[begin SUPPLIED RECORDS]
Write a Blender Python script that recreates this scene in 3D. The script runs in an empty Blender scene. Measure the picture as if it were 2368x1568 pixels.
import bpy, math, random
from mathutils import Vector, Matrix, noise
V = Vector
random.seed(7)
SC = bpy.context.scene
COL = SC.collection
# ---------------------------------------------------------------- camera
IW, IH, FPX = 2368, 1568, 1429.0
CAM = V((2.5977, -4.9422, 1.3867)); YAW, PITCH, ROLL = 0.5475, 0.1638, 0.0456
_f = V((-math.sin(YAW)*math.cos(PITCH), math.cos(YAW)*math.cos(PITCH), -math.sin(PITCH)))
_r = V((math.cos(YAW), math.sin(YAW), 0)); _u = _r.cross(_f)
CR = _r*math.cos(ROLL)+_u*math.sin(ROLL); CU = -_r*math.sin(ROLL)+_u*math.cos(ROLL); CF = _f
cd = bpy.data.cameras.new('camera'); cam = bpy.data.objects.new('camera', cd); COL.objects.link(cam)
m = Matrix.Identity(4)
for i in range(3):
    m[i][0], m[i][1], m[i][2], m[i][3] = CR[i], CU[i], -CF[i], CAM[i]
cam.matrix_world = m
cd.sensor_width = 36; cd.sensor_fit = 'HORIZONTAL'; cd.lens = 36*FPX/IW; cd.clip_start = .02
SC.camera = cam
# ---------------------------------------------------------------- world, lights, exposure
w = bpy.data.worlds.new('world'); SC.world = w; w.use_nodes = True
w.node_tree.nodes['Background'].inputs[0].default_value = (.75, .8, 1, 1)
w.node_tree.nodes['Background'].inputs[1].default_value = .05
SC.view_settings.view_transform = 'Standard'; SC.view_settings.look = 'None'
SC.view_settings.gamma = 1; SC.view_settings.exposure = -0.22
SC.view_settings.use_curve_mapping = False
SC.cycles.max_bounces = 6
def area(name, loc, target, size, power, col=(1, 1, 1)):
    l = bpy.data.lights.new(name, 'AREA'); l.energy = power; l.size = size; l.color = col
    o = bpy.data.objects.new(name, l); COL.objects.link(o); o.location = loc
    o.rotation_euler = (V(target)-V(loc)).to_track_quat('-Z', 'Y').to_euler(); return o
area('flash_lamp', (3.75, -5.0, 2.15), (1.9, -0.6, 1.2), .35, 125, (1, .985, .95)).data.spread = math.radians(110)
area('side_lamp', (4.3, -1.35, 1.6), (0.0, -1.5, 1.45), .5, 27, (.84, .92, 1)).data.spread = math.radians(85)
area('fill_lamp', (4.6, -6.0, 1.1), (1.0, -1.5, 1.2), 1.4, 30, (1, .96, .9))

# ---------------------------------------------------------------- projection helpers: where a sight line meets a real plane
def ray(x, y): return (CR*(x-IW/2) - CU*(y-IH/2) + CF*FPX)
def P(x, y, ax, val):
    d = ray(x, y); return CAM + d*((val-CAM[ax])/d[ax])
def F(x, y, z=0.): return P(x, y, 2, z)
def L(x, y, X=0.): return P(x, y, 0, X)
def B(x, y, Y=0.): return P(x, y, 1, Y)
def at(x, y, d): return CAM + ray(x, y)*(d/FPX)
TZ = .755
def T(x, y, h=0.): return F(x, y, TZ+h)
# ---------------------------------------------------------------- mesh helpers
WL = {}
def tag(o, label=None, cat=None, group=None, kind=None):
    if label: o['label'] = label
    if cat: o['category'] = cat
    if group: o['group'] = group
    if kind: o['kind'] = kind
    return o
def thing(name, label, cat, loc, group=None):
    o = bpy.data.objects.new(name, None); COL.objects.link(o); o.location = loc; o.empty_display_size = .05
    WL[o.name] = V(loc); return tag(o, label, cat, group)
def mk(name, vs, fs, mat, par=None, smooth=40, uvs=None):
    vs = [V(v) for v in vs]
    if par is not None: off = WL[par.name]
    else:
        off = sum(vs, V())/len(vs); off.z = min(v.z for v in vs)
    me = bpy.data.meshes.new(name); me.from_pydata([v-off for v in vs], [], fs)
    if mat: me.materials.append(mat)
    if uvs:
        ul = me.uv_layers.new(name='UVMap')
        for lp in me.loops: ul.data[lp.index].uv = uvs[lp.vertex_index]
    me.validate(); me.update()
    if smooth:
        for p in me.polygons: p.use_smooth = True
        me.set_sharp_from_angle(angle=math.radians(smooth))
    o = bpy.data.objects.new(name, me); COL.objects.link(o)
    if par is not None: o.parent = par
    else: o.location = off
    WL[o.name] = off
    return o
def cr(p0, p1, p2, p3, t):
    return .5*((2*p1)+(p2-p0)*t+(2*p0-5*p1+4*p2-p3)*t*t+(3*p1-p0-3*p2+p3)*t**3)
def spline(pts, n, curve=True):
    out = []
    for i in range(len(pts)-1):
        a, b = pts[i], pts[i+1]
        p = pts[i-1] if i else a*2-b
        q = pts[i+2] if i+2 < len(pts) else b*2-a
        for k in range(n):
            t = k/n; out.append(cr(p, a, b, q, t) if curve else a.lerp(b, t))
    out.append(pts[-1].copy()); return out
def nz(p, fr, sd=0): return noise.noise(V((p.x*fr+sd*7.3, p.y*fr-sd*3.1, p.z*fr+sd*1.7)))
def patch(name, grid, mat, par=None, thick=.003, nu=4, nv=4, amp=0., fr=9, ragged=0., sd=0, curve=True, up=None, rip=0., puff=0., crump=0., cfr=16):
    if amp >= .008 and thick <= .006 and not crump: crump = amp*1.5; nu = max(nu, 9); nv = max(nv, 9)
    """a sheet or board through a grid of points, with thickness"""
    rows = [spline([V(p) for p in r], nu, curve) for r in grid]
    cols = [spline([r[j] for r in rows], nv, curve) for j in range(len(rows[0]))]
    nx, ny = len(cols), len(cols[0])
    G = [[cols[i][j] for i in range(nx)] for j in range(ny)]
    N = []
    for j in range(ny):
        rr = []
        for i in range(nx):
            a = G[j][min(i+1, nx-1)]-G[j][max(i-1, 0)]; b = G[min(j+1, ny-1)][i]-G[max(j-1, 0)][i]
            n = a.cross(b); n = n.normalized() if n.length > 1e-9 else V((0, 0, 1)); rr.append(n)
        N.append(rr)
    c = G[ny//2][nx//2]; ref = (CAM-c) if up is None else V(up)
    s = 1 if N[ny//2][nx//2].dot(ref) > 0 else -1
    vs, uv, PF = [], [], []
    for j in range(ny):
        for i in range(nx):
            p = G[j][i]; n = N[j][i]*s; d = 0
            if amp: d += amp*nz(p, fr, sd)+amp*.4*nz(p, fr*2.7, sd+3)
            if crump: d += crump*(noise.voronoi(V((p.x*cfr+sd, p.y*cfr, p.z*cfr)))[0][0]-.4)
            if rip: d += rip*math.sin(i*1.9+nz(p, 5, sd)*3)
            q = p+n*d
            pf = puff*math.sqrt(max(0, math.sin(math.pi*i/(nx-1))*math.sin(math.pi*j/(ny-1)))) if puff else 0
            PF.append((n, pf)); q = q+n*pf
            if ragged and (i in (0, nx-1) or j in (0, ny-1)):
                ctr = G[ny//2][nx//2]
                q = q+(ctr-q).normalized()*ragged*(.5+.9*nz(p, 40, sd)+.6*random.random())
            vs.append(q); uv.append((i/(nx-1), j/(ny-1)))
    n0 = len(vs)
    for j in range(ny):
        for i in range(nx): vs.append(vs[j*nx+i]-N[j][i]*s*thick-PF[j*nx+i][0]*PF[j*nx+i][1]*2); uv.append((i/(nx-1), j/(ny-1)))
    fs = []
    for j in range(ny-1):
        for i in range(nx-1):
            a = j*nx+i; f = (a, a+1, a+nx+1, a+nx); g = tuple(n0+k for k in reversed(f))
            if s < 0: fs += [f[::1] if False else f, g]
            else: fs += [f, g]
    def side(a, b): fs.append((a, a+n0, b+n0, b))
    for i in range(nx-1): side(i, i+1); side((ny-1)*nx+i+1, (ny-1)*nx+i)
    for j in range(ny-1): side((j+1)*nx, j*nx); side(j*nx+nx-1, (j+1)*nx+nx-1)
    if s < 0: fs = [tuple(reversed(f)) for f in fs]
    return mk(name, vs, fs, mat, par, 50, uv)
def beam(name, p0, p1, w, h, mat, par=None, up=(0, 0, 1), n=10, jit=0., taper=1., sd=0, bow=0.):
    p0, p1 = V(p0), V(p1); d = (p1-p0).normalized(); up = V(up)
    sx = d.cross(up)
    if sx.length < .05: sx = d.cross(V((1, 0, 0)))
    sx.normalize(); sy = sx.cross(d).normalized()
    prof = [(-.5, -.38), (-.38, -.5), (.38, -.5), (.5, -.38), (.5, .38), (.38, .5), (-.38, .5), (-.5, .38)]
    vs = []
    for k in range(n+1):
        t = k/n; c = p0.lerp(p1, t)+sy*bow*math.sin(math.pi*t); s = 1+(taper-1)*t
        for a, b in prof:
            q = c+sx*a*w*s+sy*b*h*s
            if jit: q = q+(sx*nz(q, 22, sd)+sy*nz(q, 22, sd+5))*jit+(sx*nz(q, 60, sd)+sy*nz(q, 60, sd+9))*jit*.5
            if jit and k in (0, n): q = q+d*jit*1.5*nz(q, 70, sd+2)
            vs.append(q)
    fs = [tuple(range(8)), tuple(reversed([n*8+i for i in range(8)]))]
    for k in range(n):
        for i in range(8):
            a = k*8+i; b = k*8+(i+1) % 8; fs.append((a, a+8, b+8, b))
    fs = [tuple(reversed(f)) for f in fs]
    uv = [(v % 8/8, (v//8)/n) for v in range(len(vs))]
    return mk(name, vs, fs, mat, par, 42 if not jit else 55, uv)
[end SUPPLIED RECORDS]
[begin SUPPLIED RECORDS]
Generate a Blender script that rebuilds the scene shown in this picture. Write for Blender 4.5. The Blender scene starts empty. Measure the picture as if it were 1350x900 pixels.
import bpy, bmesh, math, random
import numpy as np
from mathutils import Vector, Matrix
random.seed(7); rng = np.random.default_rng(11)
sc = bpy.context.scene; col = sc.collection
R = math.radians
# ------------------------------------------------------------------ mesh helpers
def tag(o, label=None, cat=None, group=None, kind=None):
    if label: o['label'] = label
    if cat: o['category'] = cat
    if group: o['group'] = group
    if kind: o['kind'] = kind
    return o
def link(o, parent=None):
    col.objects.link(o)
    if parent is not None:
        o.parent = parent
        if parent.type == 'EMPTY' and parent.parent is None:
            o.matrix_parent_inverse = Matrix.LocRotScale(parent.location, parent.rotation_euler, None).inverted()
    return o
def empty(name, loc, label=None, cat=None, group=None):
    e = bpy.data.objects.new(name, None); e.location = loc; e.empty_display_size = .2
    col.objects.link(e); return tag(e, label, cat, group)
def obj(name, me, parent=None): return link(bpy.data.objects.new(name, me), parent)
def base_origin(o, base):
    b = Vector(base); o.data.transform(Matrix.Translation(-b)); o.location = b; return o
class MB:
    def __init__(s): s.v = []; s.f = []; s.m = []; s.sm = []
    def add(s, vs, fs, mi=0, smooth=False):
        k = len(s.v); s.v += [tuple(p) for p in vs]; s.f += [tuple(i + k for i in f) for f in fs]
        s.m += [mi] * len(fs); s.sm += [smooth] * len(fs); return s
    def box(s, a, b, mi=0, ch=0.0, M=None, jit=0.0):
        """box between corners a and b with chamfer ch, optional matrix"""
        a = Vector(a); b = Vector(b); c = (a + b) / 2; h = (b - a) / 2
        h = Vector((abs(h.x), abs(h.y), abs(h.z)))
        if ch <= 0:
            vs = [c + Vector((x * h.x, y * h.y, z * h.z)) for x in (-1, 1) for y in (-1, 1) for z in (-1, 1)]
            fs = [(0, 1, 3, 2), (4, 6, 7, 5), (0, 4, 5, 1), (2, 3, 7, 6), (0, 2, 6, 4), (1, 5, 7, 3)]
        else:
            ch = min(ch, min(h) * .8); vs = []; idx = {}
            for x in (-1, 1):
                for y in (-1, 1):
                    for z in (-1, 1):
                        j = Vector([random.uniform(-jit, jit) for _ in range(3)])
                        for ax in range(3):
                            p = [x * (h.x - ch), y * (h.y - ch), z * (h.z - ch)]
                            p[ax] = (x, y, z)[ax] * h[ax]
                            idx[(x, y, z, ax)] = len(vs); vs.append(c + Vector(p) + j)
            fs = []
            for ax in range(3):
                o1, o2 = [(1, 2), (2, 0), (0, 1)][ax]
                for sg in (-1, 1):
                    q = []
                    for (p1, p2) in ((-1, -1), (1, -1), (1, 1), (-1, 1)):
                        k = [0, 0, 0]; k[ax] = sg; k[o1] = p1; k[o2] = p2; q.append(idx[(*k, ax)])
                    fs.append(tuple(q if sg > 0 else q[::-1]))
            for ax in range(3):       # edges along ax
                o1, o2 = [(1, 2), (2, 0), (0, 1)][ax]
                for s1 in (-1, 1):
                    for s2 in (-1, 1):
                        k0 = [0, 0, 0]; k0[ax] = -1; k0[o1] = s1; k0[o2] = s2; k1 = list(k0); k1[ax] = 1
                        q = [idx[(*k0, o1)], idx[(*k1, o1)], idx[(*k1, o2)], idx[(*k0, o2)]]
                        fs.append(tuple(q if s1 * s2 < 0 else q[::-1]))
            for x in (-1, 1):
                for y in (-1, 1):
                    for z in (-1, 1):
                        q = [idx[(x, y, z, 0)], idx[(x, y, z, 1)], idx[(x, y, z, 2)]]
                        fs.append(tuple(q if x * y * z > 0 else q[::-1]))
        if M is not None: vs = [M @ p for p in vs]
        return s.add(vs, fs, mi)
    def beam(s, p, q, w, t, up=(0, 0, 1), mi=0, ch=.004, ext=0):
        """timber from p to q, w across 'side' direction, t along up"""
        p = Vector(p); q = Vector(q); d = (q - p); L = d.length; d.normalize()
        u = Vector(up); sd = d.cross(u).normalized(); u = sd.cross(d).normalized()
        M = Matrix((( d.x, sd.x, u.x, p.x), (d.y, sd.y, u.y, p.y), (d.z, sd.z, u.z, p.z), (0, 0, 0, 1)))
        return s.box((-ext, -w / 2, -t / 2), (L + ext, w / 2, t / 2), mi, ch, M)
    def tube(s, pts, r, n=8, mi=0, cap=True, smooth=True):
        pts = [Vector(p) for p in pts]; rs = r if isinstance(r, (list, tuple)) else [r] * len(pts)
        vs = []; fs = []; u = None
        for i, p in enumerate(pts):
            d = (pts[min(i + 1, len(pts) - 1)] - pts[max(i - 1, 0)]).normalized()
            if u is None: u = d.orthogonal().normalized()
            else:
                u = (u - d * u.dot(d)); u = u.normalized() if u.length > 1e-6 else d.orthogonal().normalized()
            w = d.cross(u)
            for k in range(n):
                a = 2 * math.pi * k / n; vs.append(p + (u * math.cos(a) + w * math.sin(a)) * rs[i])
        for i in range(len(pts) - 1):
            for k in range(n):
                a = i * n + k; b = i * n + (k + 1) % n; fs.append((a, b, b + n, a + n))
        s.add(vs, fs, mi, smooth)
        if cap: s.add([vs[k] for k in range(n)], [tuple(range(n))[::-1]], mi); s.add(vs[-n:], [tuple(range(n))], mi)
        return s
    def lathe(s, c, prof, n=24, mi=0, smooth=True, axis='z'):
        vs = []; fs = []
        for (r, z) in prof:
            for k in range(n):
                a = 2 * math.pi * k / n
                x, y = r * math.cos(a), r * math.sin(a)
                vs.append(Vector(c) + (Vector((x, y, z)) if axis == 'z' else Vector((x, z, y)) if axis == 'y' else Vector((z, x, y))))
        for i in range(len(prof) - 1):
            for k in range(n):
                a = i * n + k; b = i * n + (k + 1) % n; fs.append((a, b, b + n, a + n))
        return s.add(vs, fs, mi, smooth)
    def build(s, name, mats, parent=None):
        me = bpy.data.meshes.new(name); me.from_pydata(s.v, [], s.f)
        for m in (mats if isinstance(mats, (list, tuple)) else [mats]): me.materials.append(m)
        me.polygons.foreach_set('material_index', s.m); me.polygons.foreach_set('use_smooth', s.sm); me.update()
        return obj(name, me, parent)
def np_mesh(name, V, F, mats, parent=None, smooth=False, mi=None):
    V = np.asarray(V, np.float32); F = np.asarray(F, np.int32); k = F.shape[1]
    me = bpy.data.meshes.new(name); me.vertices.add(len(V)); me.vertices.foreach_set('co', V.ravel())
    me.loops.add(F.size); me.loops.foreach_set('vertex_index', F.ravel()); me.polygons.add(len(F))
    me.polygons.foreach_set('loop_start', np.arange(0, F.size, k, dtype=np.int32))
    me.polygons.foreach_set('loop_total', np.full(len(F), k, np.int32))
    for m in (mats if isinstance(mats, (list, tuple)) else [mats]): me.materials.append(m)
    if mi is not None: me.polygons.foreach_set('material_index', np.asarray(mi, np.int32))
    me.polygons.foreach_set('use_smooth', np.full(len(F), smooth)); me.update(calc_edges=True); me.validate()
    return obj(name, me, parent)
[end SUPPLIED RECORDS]
[begin SUPPLIED RECORDS]
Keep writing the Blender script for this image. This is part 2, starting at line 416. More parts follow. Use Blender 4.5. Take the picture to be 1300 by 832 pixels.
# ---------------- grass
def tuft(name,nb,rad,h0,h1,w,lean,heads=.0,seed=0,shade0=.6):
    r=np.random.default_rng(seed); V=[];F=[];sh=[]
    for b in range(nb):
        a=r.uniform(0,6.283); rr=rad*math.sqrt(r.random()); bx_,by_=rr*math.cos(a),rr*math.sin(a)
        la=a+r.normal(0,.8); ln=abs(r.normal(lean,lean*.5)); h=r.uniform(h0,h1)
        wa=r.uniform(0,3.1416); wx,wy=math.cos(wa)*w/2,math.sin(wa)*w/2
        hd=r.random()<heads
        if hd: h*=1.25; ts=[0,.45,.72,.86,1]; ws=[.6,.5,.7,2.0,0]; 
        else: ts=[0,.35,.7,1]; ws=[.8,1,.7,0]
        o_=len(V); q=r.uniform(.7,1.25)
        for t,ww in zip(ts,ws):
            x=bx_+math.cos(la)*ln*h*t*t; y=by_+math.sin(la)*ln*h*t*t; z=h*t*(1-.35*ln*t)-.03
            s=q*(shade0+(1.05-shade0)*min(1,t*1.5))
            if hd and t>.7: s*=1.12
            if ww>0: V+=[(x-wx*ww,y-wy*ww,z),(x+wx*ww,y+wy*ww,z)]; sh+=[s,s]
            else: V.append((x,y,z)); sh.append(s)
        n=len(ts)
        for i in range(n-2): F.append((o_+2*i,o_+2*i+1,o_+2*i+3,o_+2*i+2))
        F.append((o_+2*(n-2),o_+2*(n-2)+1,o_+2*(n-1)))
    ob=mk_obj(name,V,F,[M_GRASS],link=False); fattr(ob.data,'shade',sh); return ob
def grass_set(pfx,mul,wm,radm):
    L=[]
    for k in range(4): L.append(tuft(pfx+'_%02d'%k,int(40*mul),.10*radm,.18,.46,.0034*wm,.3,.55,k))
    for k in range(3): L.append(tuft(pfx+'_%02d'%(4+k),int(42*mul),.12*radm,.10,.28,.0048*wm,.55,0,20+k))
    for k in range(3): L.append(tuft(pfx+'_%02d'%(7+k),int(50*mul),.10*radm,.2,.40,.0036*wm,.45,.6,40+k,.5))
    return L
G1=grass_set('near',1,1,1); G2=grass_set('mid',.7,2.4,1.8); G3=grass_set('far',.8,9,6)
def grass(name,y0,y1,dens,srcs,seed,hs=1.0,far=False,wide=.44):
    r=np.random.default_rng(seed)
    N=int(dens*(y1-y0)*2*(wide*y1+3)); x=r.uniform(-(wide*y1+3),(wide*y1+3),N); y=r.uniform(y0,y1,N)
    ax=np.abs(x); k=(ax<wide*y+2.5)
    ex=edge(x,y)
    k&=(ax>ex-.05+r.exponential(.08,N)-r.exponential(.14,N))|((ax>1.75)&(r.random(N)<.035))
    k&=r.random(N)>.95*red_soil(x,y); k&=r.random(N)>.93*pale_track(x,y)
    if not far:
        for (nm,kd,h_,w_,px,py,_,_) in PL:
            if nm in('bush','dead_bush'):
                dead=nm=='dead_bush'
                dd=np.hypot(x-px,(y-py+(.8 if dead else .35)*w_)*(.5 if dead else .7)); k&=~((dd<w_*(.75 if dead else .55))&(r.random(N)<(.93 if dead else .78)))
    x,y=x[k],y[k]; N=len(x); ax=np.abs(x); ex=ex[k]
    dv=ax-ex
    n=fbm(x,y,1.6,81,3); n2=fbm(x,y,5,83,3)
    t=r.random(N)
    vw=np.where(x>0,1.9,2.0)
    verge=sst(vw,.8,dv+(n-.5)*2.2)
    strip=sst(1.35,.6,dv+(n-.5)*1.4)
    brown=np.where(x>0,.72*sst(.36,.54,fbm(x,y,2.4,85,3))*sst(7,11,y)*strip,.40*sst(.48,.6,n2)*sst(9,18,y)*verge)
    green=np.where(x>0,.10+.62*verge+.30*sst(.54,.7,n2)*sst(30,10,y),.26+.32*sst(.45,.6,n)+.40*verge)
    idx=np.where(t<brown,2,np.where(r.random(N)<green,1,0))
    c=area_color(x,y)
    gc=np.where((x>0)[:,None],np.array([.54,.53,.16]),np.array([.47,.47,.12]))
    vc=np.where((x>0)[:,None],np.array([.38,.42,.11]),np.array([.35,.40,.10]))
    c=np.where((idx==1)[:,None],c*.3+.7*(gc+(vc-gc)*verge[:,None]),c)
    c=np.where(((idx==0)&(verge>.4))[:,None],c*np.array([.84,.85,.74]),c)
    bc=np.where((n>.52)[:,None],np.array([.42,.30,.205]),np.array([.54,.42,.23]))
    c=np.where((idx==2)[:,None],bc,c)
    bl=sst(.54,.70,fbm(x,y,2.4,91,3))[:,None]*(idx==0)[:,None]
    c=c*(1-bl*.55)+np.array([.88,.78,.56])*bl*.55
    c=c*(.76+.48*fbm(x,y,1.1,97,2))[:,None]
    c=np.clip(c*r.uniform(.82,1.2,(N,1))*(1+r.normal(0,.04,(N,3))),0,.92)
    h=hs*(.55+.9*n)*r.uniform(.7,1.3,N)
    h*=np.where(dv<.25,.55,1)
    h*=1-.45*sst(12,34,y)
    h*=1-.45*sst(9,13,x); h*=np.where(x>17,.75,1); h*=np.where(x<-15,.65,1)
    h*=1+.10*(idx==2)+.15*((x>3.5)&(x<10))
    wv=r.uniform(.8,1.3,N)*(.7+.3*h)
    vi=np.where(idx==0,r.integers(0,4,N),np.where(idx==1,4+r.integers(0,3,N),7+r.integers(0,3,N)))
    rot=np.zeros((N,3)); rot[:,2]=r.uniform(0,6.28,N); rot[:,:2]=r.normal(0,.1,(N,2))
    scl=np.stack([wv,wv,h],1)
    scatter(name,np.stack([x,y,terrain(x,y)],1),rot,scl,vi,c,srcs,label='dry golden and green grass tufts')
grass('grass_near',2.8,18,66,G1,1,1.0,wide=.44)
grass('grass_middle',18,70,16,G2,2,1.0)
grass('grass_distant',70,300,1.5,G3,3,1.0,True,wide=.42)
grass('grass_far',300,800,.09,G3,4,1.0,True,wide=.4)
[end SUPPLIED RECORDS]
[WORK TO DO]: Your task is to print the lines from the one containing "if hd and t>.7: s*=1.12" through the one containing "F.append((o_+2*(n-2),o_+2*(n-2)+1,o_+2*(n-1)))", exactly and with nothing added.

[RESPONSE]:
            if hd and t>.7: s*=1.12
            if ww>0: V+=[(x-wx*ww,y-wy*ww,z),(x+wx*ww,y+wy*ww,z)]; sh+=[s,s]
            else: V.append((x,y,z)); sh.append(s)
        n=len(ts)
        for i in range(n-2): F.append((o_+2*i,o_+2*i+1,o_+2*i+3,o_+2*i+2))
        F.append((o_+2*(n-2),o_+2*(n-2)+1,o_+2*(n-1)))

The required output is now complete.